_TASK INPUT:_

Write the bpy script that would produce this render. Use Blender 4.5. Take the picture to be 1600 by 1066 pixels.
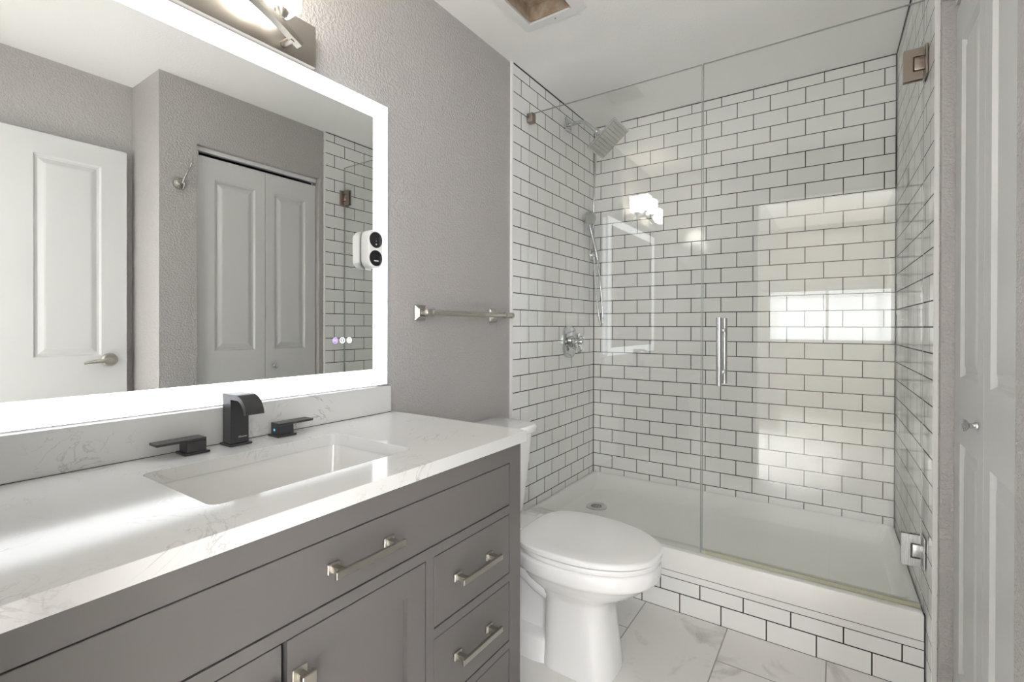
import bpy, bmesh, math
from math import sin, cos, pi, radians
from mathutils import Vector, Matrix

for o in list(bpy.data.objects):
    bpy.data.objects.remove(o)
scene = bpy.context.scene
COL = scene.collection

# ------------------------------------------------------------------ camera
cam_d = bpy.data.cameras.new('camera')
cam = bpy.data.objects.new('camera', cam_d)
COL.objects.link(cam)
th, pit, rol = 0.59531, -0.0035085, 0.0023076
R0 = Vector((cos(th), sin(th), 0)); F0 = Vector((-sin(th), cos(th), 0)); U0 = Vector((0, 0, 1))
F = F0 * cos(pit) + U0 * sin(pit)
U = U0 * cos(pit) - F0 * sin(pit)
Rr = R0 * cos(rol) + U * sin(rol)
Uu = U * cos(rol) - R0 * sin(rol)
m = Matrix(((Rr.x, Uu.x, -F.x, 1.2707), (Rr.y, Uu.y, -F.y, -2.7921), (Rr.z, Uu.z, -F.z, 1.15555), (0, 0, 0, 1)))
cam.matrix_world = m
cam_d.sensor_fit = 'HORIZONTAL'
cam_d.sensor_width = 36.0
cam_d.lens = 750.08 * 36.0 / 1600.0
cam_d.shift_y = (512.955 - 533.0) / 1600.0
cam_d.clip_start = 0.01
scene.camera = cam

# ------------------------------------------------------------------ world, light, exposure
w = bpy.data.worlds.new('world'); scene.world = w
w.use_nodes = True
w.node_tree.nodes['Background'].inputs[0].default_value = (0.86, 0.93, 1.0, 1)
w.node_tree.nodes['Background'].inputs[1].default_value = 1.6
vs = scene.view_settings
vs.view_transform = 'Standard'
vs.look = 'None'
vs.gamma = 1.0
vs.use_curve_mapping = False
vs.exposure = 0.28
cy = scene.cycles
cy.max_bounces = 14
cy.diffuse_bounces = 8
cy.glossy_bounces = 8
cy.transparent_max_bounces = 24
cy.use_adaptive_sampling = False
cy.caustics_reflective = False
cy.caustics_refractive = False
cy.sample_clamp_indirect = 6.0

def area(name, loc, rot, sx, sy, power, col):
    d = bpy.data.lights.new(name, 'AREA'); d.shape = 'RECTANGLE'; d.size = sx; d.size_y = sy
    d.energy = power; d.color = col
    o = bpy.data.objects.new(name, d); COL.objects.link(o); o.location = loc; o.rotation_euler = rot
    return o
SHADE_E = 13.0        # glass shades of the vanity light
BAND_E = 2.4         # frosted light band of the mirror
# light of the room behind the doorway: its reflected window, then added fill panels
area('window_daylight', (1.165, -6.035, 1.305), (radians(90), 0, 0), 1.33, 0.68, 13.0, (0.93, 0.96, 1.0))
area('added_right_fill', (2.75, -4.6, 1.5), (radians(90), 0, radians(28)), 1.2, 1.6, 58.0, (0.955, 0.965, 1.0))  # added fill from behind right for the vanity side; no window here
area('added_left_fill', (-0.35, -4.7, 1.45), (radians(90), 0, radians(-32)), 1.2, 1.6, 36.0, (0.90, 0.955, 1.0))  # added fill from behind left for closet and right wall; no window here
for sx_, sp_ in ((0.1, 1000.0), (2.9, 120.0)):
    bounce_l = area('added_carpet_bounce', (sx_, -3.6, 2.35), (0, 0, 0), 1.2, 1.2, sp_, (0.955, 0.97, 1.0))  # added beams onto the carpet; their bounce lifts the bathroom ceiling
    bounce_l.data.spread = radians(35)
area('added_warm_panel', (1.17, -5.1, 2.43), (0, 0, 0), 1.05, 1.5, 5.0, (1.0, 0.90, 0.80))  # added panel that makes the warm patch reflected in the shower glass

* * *

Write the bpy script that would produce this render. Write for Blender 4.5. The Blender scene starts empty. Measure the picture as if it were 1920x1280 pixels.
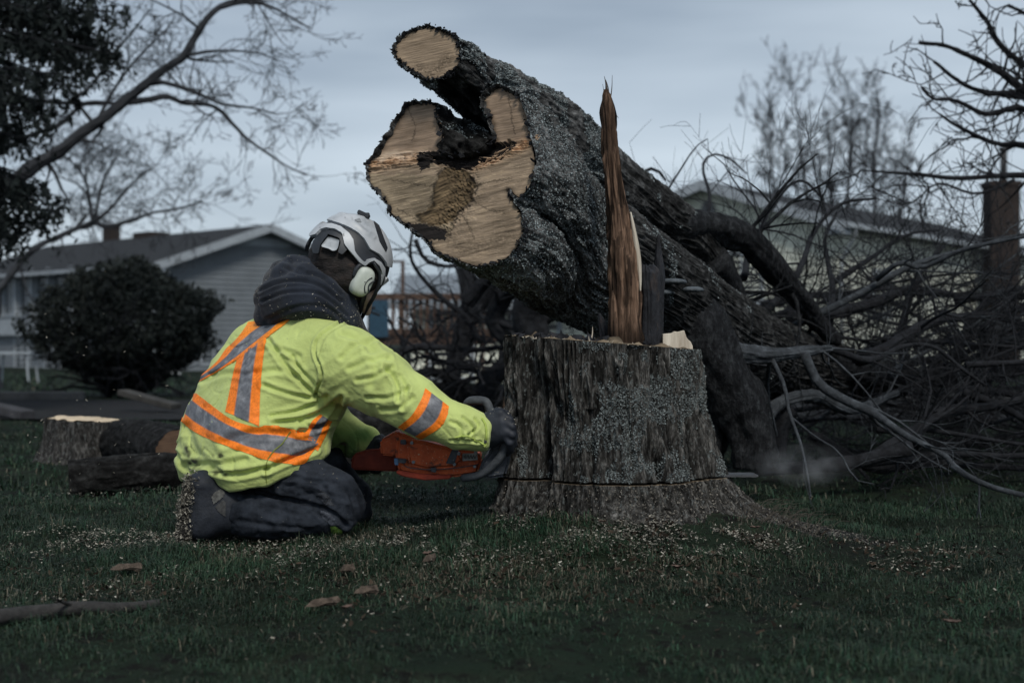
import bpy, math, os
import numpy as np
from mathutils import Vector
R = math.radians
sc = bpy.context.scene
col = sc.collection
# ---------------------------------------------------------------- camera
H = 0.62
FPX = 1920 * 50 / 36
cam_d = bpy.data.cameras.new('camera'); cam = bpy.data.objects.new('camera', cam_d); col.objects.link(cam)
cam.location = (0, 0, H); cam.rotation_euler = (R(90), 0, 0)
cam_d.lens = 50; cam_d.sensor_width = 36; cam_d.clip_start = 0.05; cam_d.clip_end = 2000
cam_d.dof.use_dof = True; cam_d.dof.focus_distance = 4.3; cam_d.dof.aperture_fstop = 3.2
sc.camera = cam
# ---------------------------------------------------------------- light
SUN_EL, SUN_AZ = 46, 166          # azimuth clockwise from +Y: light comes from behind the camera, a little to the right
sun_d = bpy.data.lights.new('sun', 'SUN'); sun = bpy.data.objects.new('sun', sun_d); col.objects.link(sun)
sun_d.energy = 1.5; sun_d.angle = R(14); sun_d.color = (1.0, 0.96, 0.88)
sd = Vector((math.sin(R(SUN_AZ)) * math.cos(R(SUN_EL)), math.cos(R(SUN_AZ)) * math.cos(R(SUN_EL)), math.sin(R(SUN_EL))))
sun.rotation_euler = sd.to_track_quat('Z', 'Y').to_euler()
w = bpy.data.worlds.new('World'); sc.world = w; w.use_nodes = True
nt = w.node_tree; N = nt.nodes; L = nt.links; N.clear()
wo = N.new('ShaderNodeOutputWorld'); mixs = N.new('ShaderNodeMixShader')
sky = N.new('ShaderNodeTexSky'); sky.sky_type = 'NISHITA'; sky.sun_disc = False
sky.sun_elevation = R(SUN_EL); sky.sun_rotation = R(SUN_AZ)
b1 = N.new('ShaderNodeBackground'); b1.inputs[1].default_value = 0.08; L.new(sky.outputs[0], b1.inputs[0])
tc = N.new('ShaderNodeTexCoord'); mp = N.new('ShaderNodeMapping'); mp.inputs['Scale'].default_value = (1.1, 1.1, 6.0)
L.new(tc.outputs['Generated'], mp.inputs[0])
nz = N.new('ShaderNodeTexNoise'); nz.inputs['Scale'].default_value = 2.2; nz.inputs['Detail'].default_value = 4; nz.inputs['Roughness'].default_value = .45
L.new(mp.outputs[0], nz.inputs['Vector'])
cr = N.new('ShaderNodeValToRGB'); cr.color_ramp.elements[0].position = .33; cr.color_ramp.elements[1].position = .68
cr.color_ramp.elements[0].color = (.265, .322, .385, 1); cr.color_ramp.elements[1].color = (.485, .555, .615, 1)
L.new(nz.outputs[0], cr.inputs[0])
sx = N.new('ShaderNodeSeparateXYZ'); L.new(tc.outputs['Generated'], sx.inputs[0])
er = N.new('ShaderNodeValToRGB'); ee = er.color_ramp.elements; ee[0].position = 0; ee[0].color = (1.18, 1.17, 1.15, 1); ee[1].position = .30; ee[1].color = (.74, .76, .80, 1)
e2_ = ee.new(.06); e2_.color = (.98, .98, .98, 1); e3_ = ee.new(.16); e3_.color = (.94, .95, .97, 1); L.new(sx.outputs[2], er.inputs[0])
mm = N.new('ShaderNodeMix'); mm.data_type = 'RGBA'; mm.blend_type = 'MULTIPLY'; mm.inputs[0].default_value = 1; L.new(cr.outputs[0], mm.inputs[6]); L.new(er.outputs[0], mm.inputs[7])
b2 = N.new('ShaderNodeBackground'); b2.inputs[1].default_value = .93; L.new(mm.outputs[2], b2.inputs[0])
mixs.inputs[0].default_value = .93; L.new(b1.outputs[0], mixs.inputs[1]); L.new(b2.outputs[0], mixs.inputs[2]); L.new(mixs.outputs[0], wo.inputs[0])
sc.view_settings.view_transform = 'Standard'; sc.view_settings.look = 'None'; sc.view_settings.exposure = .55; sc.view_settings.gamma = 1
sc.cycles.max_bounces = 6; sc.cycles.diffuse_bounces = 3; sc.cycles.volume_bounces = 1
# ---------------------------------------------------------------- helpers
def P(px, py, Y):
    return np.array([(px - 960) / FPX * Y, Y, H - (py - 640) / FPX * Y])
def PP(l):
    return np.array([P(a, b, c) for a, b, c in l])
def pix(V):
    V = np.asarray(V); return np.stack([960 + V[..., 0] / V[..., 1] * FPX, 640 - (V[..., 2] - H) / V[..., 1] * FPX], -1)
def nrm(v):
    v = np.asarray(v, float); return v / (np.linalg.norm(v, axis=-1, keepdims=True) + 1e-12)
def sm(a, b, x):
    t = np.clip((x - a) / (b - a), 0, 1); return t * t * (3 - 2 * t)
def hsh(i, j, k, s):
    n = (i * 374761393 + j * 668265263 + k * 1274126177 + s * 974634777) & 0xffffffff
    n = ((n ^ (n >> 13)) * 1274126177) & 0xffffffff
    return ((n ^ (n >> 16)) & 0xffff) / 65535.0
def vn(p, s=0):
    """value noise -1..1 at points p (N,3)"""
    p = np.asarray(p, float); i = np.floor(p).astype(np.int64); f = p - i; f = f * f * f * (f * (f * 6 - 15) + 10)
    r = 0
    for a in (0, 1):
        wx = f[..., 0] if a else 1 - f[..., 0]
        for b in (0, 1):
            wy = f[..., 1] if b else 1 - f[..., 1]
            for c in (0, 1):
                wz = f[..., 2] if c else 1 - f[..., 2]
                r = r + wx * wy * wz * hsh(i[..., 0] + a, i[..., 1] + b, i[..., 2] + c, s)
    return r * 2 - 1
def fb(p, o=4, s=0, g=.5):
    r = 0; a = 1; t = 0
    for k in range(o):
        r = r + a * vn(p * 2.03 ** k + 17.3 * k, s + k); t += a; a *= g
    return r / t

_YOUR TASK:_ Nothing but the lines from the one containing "Write the bpy script that would produce this render. Use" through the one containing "COL = scene.collection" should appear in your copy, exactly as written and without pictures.

_THE RESULT:_
Write the bpy script that would produce this render. Use Blender 4.5. Take the picture to be 1600 by 1066 pixels.
import bpy, bmesh, math
from math import sin, cos, pi, radians
from mathutils import Vector, Matrix

for o in list(bpy.data.objects):
    bpy.data.objects.remove(o)
scene = bpy.context.scene
COL = scene.collection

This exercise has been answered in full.